Why do you wanna do slide dupping. Isn't far easier to scan the slides? And
get better resolution as well.
Jens

-----Oprindelig meddelelse-----
Fra: William Robb [mailto:[EMAIL PROTECTED]
Sendt: 19. januar 2004 21:26
Til: [EMAIL PROTECTED]
Emne: Slide duping with the ist D. was:Re: PUG Deadline Approaching



----- Original Message -----
From: "David Mann"
Subject: Re: PUG Deadline Approaching


> William Robb wrote:
>
> > At some point, I will probably make something that I can put on the
> > front of
> > my 6x7 bellows, as that should give enough draw to allow for duping
> > without
> > the close up filter.
>
> Have you set this up for duping both 35mm and 6x7?  The *ist-D would
> make a pretty versatile (not to mention economical) multi format film
> "scanner".

So far, just 35mm slides.
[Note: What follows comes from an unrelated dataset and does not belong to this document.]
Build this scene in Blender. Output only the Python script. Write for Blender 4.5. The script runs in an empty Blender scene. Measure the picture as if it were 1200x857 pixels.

I have done a couple of jobs now, averaging about
250 slides per job.
Total time to "scan" the slides was around an hour and a half per job.
I then set up an action in Photoshop to correct the levels, add sharpening,
etc, and let the computer do whatever it is that they do.
Checked, and had about a dozen images that I wanted to do manually, so I
went back to the original files and tweaked them, then burned the whole mess
to a CD.
Total time for the job was less than 2 1/2 hours to scan and burn to CD
about 250 slides.

This is only a 2000x3000 pixel "scan", and I don't think will be quite as
sharp as scanning with a dedicated slide scanner, especially as I had to use
a dreaded close-up filter in the light path, but my customer was quite
pleased, and the results print very nicely.